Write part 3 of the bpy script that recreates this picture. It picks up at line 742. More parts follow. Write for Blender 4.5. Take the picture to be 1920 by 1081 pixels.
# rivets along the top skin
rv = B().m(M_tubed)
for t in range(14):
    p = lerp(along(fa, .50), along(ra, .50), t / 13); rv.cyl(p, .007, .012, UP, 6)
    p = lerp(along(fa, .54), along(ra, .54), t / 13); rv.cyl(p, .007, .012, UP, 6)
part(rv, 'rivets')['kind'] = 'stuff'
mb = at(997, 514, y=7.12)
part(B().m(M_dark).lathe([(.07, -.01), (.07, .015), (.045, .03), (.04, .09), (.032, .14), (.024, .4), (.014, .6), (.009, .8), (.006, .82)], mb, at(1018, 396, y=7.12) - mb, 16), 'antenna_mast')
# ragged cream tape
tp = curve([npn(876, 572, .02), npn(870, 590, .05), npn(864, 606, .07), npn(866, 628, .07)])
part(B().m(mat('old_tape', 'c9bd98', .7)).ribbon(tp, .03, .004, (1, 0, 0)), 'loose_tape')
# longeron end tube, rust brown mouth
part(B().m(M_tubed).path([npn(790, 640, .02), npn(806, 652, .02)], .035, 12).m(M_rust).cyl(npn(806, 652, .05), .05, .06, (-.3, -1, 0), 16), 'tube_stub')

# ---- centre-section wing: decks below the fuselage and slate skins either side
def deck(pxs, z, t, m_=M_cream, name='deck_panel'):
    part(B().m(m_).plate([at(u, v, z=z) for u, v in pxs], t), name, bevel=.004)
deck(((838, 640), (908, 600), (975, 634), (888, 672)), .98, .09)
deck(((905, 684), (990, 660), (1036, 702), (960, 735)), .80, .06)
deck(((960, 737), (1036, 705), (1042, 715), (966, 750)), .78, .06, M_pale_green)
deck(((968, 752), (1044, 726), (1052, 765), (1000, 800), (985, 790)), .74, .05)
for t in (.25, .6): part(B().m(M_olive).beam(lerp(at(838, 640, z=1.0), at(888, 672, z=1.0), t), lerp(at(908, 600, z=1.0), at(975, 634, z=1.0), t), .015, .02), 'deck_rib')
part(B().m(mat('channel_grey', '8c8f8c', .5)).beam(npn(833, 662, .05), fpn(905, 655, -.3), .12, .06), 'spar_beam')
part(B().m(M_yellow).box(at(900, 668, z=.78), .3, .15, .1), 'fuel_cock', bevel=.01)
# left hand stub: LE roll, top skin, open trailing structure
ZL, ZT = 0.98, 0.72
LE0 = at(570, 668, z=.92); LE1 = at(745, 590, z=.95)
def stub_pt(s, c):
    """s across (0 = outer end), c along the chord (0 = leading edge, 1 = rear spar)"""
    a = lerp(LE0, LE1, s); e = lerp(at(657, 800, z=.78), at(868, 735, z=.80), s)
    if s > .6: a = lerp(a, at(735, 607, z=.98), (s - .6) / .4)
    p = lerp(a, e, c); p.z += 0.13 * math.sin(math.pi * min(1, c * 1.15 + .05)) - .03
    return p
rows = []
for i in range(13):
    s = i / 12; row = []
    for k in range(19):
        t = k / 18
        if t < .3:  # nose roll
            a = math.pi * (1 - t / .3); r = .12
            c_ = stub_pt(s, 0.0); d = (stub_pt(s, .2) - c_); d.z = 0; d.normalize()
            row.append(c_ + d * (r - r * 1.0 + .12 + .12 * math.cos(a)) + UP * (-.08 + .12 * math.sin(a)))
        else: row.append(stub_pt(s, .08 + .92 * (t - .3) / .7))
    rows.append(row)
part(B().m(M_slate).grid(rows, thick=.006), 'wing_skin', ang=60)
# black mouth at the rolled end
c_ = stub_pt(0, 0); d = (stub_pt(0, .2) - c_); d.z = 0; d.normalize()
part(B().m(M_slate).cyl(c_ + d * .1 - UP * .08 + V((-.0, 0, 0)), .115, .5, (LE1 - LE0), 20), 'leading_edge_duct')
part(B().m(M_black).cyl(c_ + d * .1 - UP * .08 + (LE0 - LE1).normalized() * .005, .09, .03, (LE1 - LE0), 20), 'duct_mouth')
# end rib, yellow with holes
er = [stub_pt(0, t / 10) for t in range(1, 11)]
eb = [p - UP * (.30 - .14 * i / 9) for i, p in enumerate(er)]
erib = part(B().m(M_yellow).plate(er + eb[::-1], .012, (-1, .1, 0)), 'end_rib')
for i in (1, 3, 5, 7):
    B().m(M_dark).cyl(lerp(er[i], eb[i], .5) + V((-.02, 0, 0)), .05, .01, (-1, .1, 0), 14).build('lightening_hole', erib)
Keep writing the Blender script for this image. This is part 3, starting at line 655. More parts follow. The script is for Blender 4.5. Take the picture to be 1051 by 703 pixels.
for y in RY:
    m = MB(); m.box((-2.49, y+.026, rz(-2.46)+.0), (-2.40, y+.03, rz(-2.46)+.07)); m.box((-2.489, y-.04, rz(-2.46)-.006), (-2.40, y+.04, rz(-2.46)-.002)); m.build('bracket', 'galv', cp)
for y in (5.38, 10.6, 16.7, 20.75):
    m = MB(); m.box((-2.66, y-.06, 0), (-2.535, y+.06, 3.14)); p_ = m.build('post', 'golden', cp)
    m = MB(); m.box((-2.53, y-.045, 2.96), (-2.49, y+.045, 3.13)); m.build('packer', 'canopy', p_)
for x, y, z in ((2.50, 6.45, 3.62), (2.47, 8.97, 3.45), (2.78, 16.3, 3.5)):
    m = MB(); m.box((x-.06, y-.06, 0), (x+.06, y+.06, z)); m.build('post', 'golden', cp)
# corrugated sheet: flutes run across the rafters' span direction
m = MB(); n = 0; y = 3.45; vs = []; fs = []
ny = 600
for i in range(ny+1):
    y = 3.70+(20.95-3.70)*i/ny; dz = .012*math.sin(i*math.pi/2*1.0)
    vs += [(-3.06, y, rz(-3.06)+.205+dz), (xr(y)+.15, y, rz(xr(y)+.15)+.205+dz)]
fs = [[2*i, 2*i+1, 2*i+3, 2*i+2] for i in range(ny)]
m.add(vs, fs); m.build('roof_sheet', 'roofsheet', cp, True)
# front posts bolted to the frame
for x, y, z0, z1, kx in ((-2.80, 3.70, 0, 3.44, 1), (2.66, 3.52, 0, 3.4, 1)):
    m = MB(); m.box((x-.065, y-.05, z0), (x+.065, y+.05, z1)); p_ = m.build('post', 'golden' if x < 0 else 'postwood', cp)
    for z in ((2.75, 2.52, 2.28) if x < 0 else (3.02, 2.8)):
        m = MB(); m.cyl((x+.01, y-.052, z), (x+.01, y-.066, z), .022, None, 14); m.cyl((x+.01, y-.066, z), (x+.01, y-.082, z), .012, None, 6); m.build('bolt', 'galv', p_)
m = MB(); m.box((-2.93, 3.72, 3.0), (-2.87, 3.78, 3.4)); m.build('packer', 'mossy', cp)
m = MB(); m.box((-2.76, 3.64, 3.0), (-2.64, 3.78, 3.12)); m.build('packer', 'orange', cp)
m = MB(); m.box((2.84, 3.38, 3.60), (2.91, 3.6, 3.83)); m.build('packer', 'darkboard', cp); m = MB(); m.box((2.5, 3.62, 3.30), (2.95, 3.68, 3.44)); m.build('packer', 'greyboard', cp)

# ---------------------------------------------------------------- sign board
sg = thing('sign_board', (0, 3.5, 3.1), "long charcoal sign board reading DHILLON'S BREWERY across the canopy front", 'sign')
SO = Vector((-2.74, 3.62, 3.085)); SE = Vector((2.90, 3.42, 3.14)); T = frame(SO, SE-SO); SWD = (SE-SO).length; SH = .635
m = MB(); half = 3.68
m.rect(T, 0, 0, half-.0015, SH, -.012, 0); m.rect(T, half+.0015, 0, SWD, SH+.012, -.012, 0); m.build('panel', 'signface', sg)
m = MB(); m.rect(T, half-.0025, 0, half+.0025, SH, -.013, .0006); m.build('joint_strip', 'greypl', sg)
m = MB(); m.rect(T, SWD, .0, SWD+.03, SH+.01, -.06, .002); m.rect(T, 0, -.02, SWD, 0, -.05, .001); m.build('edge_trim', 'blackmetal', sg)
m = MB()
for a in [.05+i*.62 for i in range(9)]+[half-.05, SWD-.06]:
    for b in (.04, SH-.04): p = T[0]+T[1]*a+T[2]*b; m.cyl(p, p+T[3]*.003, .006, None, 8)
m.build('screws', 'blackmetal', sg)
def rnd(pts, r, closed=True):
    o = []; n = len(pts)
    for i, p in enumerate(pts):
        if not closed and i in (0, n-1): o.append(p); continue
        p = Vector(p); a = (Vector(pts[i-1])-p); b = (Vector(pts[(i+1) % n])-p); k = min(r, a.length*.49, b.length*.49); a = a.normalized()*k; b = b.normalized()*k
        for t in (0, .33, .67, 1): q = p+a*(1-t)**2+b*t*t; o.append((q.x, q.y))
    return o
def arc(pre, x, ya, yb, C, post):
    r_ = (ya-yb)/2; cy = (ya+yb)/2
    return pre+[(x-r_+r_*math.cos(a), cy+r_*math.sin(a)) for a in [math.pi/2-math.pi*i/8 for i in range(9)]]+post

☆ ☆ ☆

YOUR INSTRUCTIONS: Quote the data above verbatim from its first line to the line that includes "0), 16), 'tube_stub')", with both boundary lines retained.

TASK RESPONSE:
Write part 3 of the bpy script that recreates this picture. It picks up at line 742. More parts follow. Write for Blender 4.5. Take the picture to be 1920 by 1081 pixels.
# rivets along the top skin
rv = B().m(M_tubed)
for t in range(14):
    p = lerp(along(fa, .50), along(ra, .50), t / 13); rv.cyl(p, .007, .012, UP, 6)
    p = lerp(along(fa, .54), along(ra, .54), t / 13); rv.cyl(p, .007, .012, UP, 6)
part(rv, 'rivets')['kind'] = 'stuff'
mb = at(997, 514, y=7.12)
part(B().m(M_dark).lathe([(.07, -.01), (.07, .015), (.045, .03), (.04, .09), (.032, .14), (.024, .4), (.014, .6), (.009, .8), (.006, .82)], mb, at(1018, 396, y=7.12) - mb, 16), 'antenna_mast')
# ragged cream tape
tp = curve([npn(876, 572, .02), npn(870, 590, .05), npn(864, 606, .07), npn(866, 628, .07)])
part(B().m(mat('old_tape', 'c9bd98', .7)).ribbon(tp, .03, .004, (1, 0, 0)), 'loose_tape')
# longeron end tube, rust brown mouth
part(B().m(M_tubed).path([npn(790, 640, .02), npn(806, 652, .02)], .035, 12).m(M_rust).cyl(npn(806, 652, .05), .05, .06, (-.3, -1, 0), 16), 'tube_stub')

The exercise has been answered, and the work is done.